Geraldine Blackburn’s defense lawyer, Bailey Lazzari, also cross-examined Foos, asking questions which focused upon her client’s demeanor on the couch that night. 

Foos did not confirm for Lazzari whether Geraldine Blackburn was asleep when he entered, saying only that she was lying on the couch. 

Lazzari would later suggest to the court that her client was “passed out” and had slept through most of the incident. 

When Basil Blackburn’s defense lawyer, Elisabeth Trefonas, approached the podium to question Foos, she attempted to fling doubt on the victims’ testimony of confinement. 

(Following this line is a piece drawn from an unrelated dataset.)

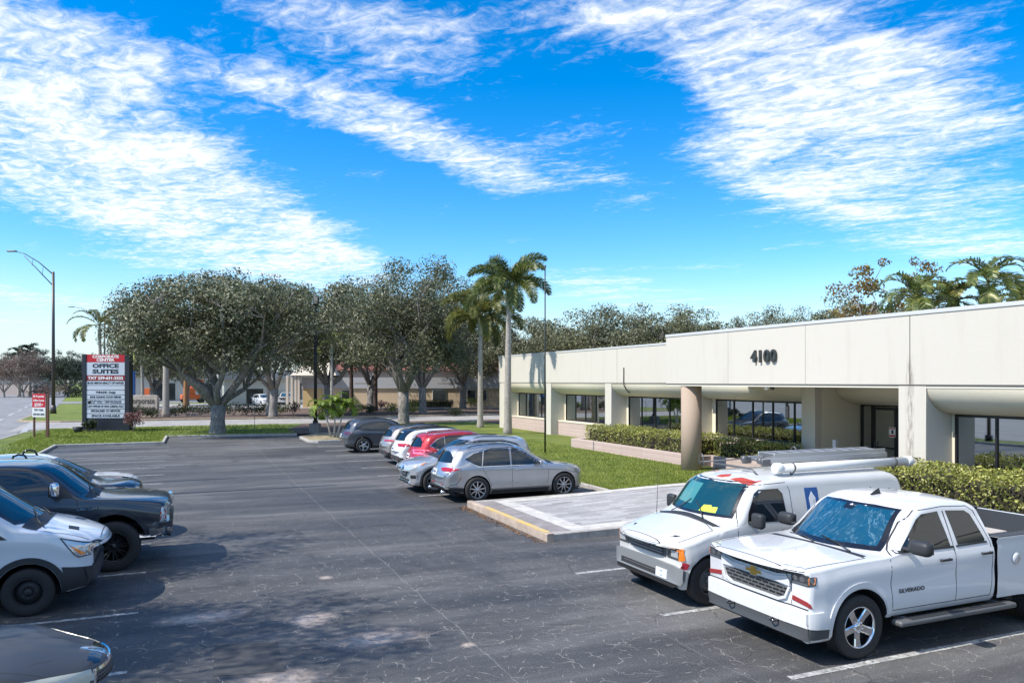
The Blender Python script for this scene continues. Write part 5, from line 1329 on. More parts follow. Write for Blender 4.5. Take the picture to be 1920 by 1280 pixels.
def oak_mesh(seed, H, W, th, tr, nl=6, clumps=190, leafs=120, ls=.17, mleaf=None, cr=1.15, low=.30, keep=.72, kz=.30, void=-.09):
    rng = random.Random(seed); bt = bmesh.new(); bc = bmesh.new()
    base = Vector((0, 0, 0)); lean = Vector((rng.uniform(-.25, .25), rng.uniform(-.25, .25), 0))
    fork = Vector((lean.x*.6, lean.y*.6, th))
    tube(bt, [base+Vector((0, 0, -.1)), base+Vector((0, 0, .12)), base+Vector((lean.x*.2, lean.y*.2, th*.45)), fork], [tr*1.5, tr*1.12, tr*.95, tr*1.02], 12)
    rx = W/2; rz = (H-th*low*2)/2; cz = H-rz
    nodes = []
    for i in range(nl):
        a = 2*PI*i/nl+rng.uniform(-.35, .35); out = rng.uniform(.45, .72)
        end = Vector((math.cos(a)*rx*out, math.sin(a)*rx*out, cz+rz*rng.uniform(-.15, .45)))
        mid = fork.lerp(end, .45)+Vector((rng.uniform(-.5, .5), rng.uniform(-.5, .5), rng.uniform(-.7, .3)))
        q1 = fork.lerp(mid, .5)+Vector((rng.uniform(-.25, .25), rng.uniform(-.25, .25), rng.uniform(-.2, .3)))
        r0 = tr*rng.uniform(.42, .66)
        pts = [fork-Vector((0, 0, tr*.6)), q1, mid, mid.lerp(end, .5)+Vector((rng.uniform(-.5, .5), rng.uniform(-.5, .5), .3)), end]
        tube(bt, pts, [r0, r0*.86, r0*.62, r0*.4, r0*.18], 8)
        for k in range(1, 5): nodes.append((pts[k], r0*(.7, .5, .32, .15)[k-1]))
        for j in range(4):
            s0 = pts[rng.choice((1, 2, 2, 3))]; b = rng.uniform(0, 2*PI)
            e = s0+Vector((math.cos(b), math.sin(b), rng.uniform(.2, 1.3))).normalized()*rng.uniform(.2, .36)*W
            k = Vector((e.x/rx, e.y/rx, (e.z-cz)/rz)); 
            if k.length > .85: e = Vector((e.x/k.length*.85, e.y/k.length*.85, cz+(e.z-cz)/k.length*.85))
            m = s0.lerp(e, .5)+Vector((rng.uniform(-.4, .4), rng.uniform(-.4, .4), rng.uniform(-.2, .4)))
            tube(bt, [s0, m, e], [r0*.34, r0*.22, r0*.09], 6, cap=False); nodes += [(m, r0*.2), (e, r0*.1)]
    lob = [(Vector((rng.gauss(0, 1), rng.gauss(0, 1), rng.gauss(0, .6))).normalized(), rng.uniform(.62, 1.12)) for _ in range(20)]
    cnt = 0; tries = 0
    while cnt < clumps and tries < clumps*20:
        tries += 1
        d = Vector((rng.gauss(0, 1), rng.gauss(0, 1), rng.gauss(.25, .8))).normalized()
        if d.z < -.62: continue
        w = max(lob, key=lambda q: q[0].dot(d)); rr = w[1]*(.93+.2*noise.noise(d*2.2+Vector((seed, 0, 0))))
        s_ = rng.random()**.42*rr
        p = Vector((d.x*rx*s_, d.y*rx*s_, cz+d.z*rz*s_))
        if p.z < th*1.05: continue
        if p.z < th+(H-th)*kz and math.hypot(p.x/rx, p.y/rx) > keep: continue
        if noise.noise(p*.34+Vector((seed*3.1, 0, 0))) < void: continue
        q, r = min(nodes, key=lambda t: (t[0]-p).length)
        tube(bt, [q, q.lerp(p, .5)+Vector((rng.uniform(-.2, .2), rng.uniform(-.2, .2), .1)), p], [max(.02, min(r*.5, .05)), .025, .012], 4, cap=False)
        R = cr*rng.uniform(.55, 1.25)
        leaf_cards(bc, p, R, int(leafs*(R/cr)**1.7), ls, rng, .55, .35, 1.5)
        cnt += 1
    return bt, bc
def palm_crown(rng, n=11, L=2.7, plume=True, droop=1.0, spear=False, step=.055, lw=.05, ll=.42, start=.3):
    bm = bmesh.new()
    for i in range(n):
        a = 2*PI*i/n*1.0+rng.uniform(-.25, .25); el = lerp(1.35, -.20, (i*7 % n)/n)+rng.uniform(-.12, .12)
        dx = Vector((math.cos(a), math.sin(a), 0)); pts = []; p = Vector((0, 0, 0)); e = el; l = L*rng.uniform(.88, 1.1); ns = 14
        for k in range(ns+1):
            pts.append(p.copy()); p = p+(dx*math.cos(e)+Vector((0, 0, 1))*math.sin(e))*l/ns; e -= droop*(.035+.018*k)*1.05
        tube(bm, pts, [.030*(1-.8*k/ns) for k in range(ns+1)], 5, mi=0)
        t = start*.5
        while t < 1:
            f = t*ns; k = min(int(f), ns-1); q = pts[k].lerp(pts[k+1], f-k); d = (pts[k+1]-pts[k]).normalized()
            sd = d.cross(Vector((0, 0, 1))); sd = sd.normalized() if sd.length > .01 else Vector((1, 0, 0)); up = sd.cross(d)
            le = ll*(math.sin(PI*min(1, t*.9+.12))**.5)*rng.uniform(.85, 1.1)
            angs = (0, PI, .9, PI-.9, -.8, PI+.8) if plume else (.25, PI-.25)
            for an in angs:
                an += rng.uniform(-.25, .25)
                o = (sd*math.cos(an)+up*math.sin(an))
                v = (o*.80+d*.62).normalized(); tip = q+v*le+Vector((0, 0, -.16*le)); m = q+v*le*.55
                wv = d.cross(v).cross(v).normalized()*lw*.5
                a0 = bm.verts.new(q-wv*.6); a1 = bm.verts.new(q+wv*.6); b0 = bm.verts.new(m-wv); b1 = bm.verts.new(m+wv); c0 = bm.verts.new(tip)
                for ff in ((a0, a1, b1, b0), (b0, b1, c0)): bm.faces.new(ff)
            t += step/l*rng.uniform(.9, 1.1)
    if spear: tube(bm, [(0, 0, 0), (.06, 0, .8), (.12, 0, 1.7)], [.03, .02, .006], 5)
    return bm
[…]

In her exchange with the witness, Trefonas inquired at length about the police report in which the older victim said Basil Blackburn had stomped on her neck with his foot. Police believed the tread marks on the older victim’s neck were consistent with the tread pattern on Basil Blackburn’s shoe – an Adidas brand shoe – on which blood and hair also were discovered. 

The tread marks were just above a tattoo of a man’s name. 

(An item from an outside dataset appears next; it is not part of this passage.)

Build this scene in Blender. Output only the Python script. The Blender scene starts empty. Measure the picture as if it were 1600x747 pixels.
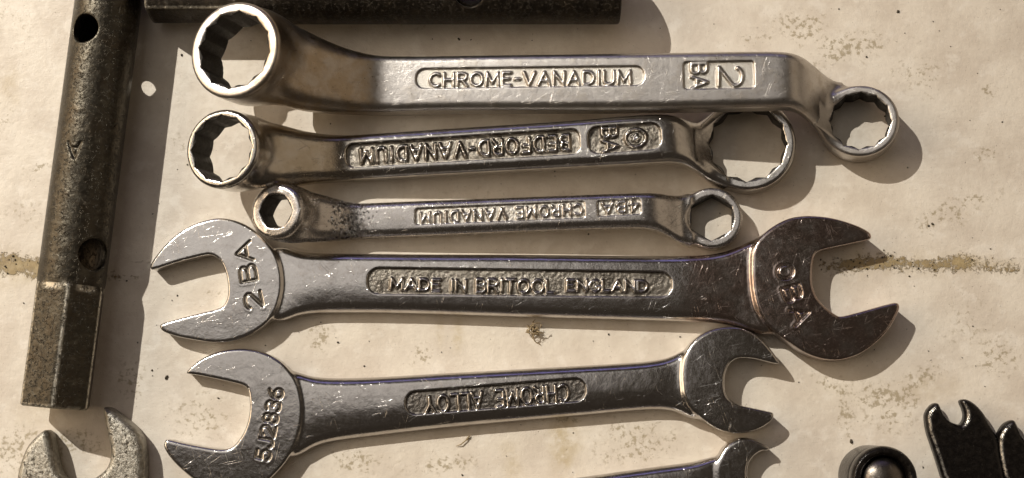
import bpy, math, random
import numpy as np
from mathutils import Vector

random.seed(4)
RNG = np.random.default_rng(7)
SC = bpy.context.scene
COL = SC.collection
R = math.radians
S = 1e-4                      # one photo pixel is about 0.1 mm on the board

# ------------------------------------------------------------------ camera, light, exposure
TILT = R(7.0)
DIST = 0.205
CAM = np.array([0.0, -DIST * math.sin(TILT), DIST * math.cos(TILT)])
cd = bpy.data.cameras.new('camera')
cam = bpy.data.objects.new('camera', cd); COL.objects.link(cam)
cam.location = CAM; cam.rotation_euler = (TILT, 0, 0)
cd.sensor_fit = 'HORIZONTAL'; cd.angle = 2 * math.atan(800 * S / DIST)
cd.clip_start = 0.005; cd.clip_end = 20
SC.camera = cam

SUN_DIR = Vector((-0.80, 0.74, 1.0)).normalized()      # towards the sun
w = bpy.data.worlds.new('World'); SC.world = w; w.use_nodes = True
bg = w.node_tree.nodes['Background']
bg.inputs['Color'].default_value = (1.0, 0.80, 0.62, 1); bg.inputs['Strength'].default_value = 0.034

def lamp(name, typ, loc, energy, color, target=(0, 0, 0), **kw):
    l = bpy.data.lights.new(name, typ); l.energy = energy; l.color = color
    for k, v in kw.items(): setattr(l, k, v)
    o = bpy.data.objects.new(name, l); COL.objects.link(o); o.location = loc
    o.rotation_euler = (Vector(loc) - Vector(target)).to_track_quat('Z', 'Y').to_euler(); return o
KEY_D = 0.95
lamp('key_lamp', 'SPOT', SUN_DIR * KEY_D, 28.5, (1.0, 0.965, 0.89), target=(-.03, 0, 0), spot_size=R(22), spot_blend=1.0, shadow_soft_size=.0045)
lamp('overhead_reflection_light', 'AREA', (-0.50, 0.44, 1.45), 1.85, (1.0, 0.94, 0.88), target=(-.50, .44, 0), shape='RECTANGLE', size=1.08, size_y=.95)  # unseen overhead panel added to give left steel faces a bright reflection
lamp('window_light', 'AREA', (-0.1, 1.5, 0.7), 0.95, (0.42, 0.38, 1.0), shape='RECTANGLE', size=1.6, size_y=.4)
lamp('side_fill', 'AREA', (1.55, 0.3, 0.95), 2.6, (1.0, 0.80, 0.58), shape='RECTANGLE', size=2.0, size_y=1.5)  # added fill with no known source, lifts shadows opening to the right
lamp('left_fill', 'AREA', (-1.5, 0.3, 0.75), 12.5, (1.0, 0.78, 0.54), shape='RECTANGLE', size=1.5, size_y=1.0)  # added warm fill from the left to lift shadows, no known doorway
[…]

“How many pairs of shoes are the Adidas shoes similar to?” asked Trefonas, who also asked whether there could have been several shoes with similar tread in the apartment at the time. 

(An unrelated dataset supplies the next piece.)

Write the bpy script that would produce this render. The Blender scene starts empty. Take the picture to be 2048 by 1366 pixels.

The prosecution and four-faceted defense made their final arguments before the court. 

LeBrun argued that there was probable cause for the four to be bound over to District Court as potential felons because “this case is chock-full of this inferential evidence that can be drawn as to this agreement,” to confine two women. “They all knew; they all took some initiative, in a goal which amounted to terrorizing and torturing” the victims. 

Trefonas closed her own argument on Basil Blackburn’s behalf in saying that the evidence was murky, the timeline “confusing,” and that the fact that the younger victim answered the door for police suggested that there was no confinement. 

Acting on behalf of Kelly “Lady” Martinez, defense attorney Terry Martin said “the case boils down to the word of (the two victims interviewed)… There are so many inconsistencies in the statements by (the victims); the motive doesn’t make sense.”

Judge Roberts predicted that “the state is going to have some trouble” proving guilt with some of the defendants on conspiracy to commit unlawful confinement. However, Roberts said, the evidence presented did rise to the level of probable cause, and despite the arguments of “astute defense attorneys,” the four co-defendants had been implicated sufficiently to be bound over.